When you consider that, this statistic should not be as surprising as it seems at first glance.

It's still something to note. Samsung isn't a fair comparison, given its focused intensity as a part of South Korea's economy. But the UK is a vastly, vastly larger economy and much wealthier. They're missing something on turning that wealth into compounding growth.

It's a weird thing. There are so many components of knowledge that are good for a society that we assume 'someone else' is handling.
 
It's still something to note. Samsung isn't a fair comparison, given its focused intensity as a part of South Korea's economy. But the UK is a vastly, vastly larger economy and much wealthier.
"vastly, vastly"?
 
Carbon nanotubes were also a bit of a hype with very limited actual applications. Wikipedia lists bicycle parts at the top of the list of current applications of carbon nanotubes. The statistic feels a bit cherrypicked.
 
"vastly, vastly"?

Yes, "vastly, vastly". By which metric would you say they're not much wealthier?

Unless you assume diminishing marginal utility, I guess.

http://archive.sciencewatch.com/dr/cou/2009/09decALL/

But look at where England and South Korea are on this listing of research output. They're not lacking for research. It's the commercialization that's hurting them.

The UK scientific output is much higher, especially when citations are factored in (which is how scientists measure the status of a paper).

https://en.wikipedia.org/wiki/World_Intellectual_Property_Indicators

But look at patents.
 
PPP GDP/Capita puts UK and SK at near parity.
 
Hence the thread title "what happened to Europe"?

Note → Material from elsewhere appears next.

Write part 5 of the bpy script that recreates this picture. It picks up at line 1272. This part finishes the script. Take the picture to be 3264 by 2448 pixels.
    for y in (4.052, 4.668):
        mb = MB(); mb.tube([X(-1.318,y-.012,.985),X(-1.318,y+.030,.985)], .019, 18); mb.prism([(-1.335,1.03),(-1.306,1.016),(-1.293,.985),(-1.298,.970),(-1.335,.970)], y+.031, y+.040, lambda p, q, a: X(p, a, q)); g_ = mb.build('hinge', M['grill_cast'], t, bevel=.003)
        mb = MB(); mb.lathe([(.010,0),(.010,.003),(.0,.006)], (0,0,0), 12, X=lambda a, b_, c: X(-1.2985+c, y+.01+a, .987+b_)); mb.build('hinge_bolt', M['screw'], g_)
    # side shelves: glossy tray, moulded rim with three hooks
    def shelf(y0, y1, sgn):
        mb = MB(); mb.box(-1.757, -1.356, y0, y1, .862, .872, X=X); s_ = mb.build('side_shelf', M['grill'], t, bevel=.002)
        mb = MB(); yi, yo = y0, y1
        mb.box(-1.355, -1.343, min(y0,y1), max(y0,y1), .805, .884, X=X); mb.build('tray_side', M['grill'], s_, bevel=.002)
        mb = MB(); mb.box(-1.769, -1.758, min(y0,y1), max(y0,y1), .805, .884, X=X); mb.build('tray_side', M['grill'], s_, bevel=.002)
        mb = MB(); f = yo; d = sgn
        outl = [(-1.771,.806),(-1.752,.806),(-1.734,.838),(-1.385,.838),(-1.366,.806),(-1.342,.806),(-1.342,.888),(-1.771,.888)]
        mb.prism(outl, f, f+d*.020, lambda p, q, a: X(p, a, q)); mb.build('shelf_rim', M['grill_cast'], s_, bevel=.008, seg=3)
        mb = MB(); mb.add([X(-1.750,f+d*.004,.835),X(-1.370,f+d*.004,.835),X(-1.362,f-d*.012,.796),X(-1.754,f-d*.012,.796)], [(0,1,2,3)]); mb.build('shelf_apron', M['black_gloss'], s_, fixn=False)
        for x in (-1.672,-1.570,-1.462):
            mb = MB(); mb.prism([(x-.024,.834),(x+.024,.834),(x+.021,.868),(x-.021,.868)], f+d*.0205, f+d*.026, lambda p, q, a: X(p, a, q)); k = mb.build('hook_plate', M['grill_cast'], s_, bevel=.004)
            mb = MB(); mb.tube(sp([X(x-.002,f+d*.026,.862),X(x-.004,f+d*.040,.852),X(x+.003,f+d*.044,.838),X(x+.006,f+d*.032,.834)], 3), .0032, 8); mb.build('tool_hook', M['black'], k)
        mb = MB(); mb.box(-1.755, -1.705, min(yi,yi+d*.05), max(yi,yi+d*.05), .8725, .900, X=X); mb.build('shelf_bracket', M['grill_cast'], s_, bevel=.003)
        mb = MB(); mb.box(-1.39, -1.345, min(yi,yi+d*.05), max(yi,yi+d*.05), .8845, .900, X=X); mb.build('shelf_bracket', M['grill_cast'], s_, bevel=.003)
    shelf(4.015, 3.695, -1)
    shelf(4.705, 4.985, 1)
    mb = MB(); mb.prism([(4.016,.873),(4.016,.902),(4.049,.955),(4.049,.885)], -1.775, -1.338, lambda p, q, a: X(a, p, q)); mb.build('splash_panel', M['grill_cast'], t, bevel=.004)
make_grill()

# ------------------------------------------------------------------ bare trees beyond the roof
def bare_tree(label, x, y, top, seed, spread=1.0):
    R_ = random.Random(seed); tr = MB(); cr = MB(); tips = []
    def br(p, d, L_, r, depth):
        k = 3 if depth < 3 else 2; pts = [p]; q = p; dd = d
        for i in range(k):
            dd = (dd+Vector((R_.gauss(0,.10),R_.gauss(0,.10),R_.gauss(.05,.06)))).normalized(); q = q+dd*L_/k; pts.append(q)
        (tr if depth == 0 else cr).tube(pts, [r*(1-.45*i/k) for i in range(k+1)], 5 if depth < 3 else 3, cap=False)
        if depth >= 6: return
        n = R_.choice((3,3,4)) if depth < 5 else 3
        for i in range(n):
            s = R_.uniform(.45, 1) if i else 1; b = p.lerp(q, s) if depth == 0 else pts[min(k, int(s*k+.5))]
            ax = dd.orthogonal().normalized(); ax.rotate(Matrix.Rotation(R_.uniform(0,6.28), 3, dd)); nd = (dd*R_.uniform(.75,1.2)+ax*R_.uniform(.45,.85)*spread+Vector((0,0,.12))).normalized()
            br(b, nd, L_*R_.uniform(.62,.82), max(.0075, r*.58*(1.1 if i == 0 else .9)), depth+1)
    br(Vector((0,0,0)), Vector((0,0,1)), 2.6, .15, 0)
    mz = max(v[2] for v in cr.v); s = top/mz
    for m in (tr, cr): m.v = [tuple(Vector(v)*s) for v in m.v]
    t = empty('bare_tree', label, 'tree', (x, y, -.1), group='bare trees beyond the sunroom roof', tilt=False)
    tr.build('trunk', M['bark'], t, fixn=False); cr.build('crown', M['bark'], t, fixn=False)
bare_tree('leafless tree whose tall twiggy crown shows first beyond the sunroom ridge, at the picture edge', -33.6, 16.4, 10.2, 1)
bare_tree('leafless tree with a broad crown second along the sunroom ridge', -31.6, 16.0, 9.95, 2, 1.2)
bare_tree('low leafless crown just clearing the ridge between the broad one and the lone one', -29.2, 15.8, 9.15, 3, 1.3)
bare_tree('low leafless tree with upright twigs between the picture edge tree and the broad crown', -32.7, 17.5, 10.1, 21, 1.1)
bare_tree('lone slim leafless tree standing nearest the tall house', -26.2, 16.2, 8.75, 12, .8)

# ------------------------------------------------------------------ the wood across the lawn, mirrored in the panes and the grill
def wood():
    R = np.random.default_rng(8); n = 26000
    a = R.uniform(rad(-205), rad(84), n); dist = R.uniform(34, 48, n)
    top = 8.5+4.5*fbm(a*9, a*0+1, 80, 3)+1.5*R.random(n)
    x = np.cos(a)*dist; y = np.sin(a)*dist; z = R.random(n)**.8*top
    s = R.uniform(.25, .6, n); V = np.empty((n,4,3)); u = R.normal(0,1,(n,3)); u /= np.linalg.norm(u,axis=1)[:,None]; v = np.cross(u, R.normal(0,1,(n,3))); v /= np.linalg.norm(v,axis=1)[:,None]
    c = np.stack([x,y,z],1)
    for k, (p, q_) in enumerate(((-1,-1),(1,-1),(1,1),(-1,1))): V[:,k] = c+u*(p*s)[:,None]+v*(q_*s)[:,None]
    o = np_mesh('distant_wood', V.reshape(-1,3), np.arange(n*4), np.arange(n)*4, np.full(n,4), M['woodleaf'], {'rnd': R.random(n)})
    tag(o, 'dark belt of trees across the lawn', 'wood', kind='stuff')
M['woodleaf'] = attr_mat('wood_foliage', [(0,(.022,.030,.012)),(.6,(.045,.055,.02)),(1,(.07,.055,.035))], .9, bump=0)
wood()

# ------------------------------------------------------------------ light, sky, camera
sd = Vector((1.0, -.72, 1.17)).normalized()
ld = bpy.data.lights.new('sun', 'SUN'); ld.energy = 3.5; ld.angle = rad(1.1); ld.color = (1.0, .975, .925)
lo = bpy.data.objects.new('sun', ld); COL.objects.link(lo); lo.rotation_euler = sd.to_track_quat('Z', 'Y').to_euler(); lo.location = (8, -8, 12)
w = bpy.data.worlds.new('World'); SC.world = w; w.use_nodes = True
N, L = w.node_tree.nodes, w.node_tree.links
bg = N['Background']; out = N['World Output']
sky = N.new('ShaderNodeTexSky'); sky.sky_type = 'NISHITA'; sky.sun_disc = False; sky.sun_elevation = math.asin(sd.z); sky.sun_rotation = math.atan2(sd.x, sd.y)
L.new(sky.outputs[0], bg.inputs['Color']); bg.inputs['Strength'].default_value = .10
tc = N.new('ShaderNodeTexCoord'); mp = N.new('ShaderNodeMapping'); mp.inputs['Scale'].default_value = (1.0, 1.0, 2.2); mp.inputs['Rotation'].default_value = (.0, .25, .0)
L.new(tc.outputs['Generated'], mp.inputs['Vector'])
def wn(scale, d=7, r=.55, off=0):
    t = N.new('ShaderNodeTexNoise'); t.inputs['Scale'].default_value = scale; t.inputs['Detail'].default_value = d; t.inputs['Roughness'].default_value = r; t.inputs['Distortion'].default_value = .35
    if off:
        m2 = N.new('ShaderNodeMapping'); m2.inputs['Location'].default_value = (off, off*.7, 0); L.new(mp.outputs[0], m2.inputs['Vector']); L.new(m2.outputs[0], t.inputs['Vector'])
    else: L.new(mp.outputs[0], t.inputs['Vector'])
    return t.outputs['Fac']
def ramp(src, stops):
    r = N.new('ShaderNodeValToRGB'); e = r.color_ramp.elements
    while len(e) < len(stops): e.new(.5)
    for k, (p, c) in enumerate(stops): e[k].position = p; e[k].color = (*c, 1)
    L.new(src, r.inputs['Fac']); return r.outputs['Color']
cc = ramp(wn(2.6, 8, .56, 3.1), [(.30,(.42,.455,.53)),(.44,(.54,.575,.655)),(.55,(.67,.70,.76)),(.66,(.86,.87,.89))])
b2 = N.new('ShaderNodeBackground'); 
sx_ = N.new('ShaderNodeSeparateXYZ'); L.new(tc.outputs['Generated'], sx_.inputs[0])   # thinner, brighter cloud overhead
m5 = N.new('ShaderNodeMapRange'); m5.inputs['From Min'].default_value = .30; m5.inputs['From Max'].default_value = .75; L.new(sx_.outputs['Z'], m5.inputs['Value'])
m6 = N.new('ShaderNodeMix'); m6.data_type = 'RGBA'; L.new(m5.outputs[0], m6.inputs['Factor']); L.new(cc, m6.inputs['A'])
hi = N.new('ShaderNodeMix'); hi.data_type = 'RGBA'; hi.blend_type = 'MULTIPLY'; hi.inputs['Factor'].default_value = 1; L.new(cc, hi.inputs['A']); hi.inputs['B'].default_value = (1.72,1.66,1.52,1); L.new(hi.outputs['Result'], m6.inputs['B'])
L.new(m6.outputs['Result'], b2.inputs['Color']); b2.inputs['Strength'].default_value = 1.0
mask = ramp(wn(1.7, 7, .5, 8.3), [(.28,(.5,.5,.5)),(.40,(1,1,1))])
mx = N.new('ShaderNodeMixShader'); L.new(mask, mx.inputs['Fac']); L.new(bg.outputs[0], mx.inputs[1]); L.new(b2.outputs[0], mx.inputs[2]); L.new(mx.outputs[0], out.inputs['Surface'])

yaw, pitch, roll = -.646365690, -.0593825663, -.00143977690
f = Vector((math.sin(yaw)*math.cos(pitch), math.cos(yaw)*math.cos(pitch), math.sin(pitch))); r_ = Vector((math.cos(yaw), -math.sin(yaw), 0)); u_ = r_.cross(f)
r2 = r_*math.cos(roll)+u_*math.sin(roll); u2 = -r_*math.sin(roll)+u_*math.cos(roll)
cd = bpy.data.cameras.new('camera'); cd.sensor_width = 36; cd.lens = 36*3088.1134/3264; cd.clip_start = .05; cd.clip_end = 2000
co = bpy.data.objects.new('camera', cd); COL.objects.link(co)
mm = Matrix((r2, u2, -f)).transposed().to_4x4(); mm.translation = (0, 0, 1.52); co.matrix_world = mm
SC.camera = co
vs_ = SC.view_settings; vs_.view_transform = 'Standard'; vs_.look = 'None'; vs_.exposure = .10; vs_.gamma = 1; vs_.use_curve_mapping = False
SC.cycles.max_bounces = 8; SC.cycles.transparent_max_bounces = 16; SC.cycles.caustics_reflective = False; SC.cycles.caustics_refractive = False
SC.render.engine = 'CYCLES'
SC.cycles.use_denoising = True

The UK might not be the best example, given their austerity post-2008. But look at the relative differences in the last decade. That's a level of steady convergence you'd not have predicted when looking at 2006 numbers
 
Yes, "vastly, vastly". By which metric would you say they're not much wealthier?

Unless you assume diminishing marginal utility, I guess.

http://archive.sciencewatch.com/dr/cou/2009/09decALL/

But look at where England and South Korea are on this listing of research output. They're not lacking for research. It's the commercialization that's hurting them.

The UK scientific output is much higher, especially when citations are factored in (which is how scientists measure the status of a paper).

https://en.wikipedia.org/wiki/World_Intellectual_Property_Indicators

But look at patents.
Maybe this is the answer as to why – our good old EU stopping graduates from working here.
In case you don’t know, James Dyson is a British billionaire who had made his money relatively recently from newer types of vacuum cleaners.
Needless to say, he wants out of the EU.
James Dyson:
The problem with the EU’s free movement of people is that it doesn’t bring Dyson the brilliant boffins he needs. “We’re not allowed to employ them, unless they’re from the EU. At the moment, if we want to hire a foreign engineer, it takes four and a half months to go through the Home Office procedure. It’s crazy.”
He produces another staggering fact. “Sixty per cent of engineering undergraduates at British universities are from outside the EU, and 90 per cent of people doing research in science and engineering at British universities are from outside the EU. And we chuck them out!” He gives a trodden-puppy yelp.
So hiring a low-paid barista from Bratislava is no problem, but a prized physicist from Taiwan is a logistical nightmare. The Government claims that, if a non-EU citizen gets a job within two months of finishing their research, then they can stay here for two years. “The point is that it’s completely mad not to welcome them,” he says, “why on earth would you chuck out researchers with that valuable technology which they then take back to China or Singapore and use it against us?

http://www.telegraph.co.uk/men/thin...if-we-leave-the-eu-no-one-will-trade-with-us/
 
We hear this argument a lot, but nobody in the Leave camp has ever been in favour of making it easier for non-EU people to migrate to the UK. A large proportion of non-EU migrants are, bear in mind, brown, Muslim and from non-Anglophone countries. Exactly the same people who normally want to pull up the drawbridge against those are trying to get out of the EU. There's nothing about the EU that makes it more difficult to liberalise those immigration laws. The argument sounds nice, but it really doesn't have anything to stand on.
 
We hear this argument a lot, but nobody in the Leave camp has ever been in favour of making it easier for non-EU people to migrate to the UK. A large proportion of non-EU migrants are, bear in mind, brown, Muslim and from non-Anglophone countries. Exactly the same people who normally want to pull up the drawbridge against those are trying to get out of the EU. There's nothing about the EU that makes it more difficult to liberalise those immigration laws. The argument sounds nice, but it really doesn't have anything to stand on.
There is just about no-one in this country (a few rabid BNPers maybe) who does not want a ‘prized physicist from Taiwan’ come and work here.
 
FP, it might be tougher to liberalize the immigration when using the EU system of governance. Unless the UK specifically can liberalize immigration laws for itself?
 
FP, it might be tougher to liberalize the immigration when using the EU system of governance. Unless the UK specifically can liberalize immigration laws for itself?

Yes, it can. Nothing from the EU says anything about the admission of non-EU citizens, except perhaps asylum seekers (via the ECHR). If we want to make it easier for Taiwanese physicists to come to the UK, we can do that tomorrow. However, the people arguing to get out of the EU are the same as those arguing that we should reduce total immigration by an order of magnitude.